À la suite à ce rapport, le BEIS a ouvert en juillet 2021 une consultation publique sur le potentiel des HTGR dans le cadre du AMR RD & D programme. Lors de la conférence annuelle de la Nuclear Industry Association (NIA) en décembre 2021, le ministre du BEIS de l’époque a confirmé que la technologie retenue pour ce démonstrateur était celle des HTGR (le Royaume-Uni compte s’appuyer sur sa longue expérience dans les réacteurs refroidis au gaz : 26 réacteurs Magnox et 14 réacteurs AGR).
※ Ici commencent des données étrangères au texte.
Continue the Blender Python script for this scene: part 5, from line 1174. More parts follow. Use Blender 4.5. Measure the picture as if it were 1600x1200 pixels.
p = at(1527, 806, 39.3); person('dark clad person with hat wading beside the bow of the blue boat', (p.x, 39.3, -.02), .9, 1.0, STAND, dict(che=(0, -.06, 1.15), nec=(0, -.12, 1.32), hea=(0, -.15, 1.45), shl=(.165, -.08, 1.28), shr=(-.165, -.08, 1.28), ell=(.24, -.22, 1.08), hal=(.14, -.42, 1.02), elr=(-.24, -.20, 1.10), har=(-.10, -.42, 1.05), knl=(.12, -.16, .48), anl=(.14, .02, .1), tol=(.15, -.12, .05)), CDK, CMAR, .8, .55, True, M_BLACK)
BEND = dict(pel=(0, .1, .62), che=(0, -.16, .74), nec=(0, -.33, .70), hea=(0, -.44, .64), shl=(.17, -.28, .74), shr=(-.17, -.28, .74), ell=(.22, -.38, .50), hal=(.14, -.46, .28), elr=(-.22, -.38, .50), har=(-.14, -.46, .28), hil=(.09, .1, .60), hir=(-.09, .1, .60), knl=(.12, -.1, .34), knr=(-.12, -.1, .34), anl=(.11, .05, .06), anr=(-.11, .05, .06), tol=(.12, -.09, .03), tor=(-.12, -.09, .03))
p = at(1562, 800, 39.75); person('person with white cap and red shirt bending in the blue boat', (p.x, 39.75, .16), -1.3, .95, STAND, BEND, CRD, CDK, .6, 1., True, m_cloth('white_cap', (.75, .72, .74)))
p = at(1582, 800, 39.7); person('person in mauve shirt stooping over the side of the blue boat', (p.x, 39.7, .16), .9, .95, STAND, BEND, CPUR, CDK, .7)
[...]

En février 2022 le BEIS a rendu public son premier appel à projet dans ce cadre intitulé AMR Research, Development and Demonstration Programme (Phase A). Les lauréats ont été désignés en septembre 2022 et se partagent pour cette phase 2,5 M£ : EDF Energy, Ultra Safe, U‑Battery et le NNL pour la partie Reactor Demonstration, et NNL et Springfields pour la partie Fuel Demonstration. Il faut enfin signaler qu’en parallèle 830 k£ sont prévus pour aider le régulateur nucléaire à renforcer ses capacités sur les AMR. Cela porte l’effort total du gouvernement à 3,3 M£ pour cette première phase. Ce n’est que le début de l’histoire et il y aura d’autres appels à projets afin d’aider le développement à maturité d’un HTGR au début de la décennie 2030.
Des objectifs ambitieux
Afin d’atteindre ses objectifs de neutralité carbone d’ici 2050 et pour retrouver un certain leadership sur les nouvelles technologies nucléaires, le Royaume-Uni compte sur les SMR et surtout sur les AMR pour ce faire. SMR et AMR sont complètement intégrés dans la feuille de route pour le net zero 2050. Le HTGR est le choix de technologie affiché et les premiers appels à projets lancent les études préliminaires de conception technique. L’objectif affiché est d’avoir un HTGR opérationnel au début de la décennie 2030.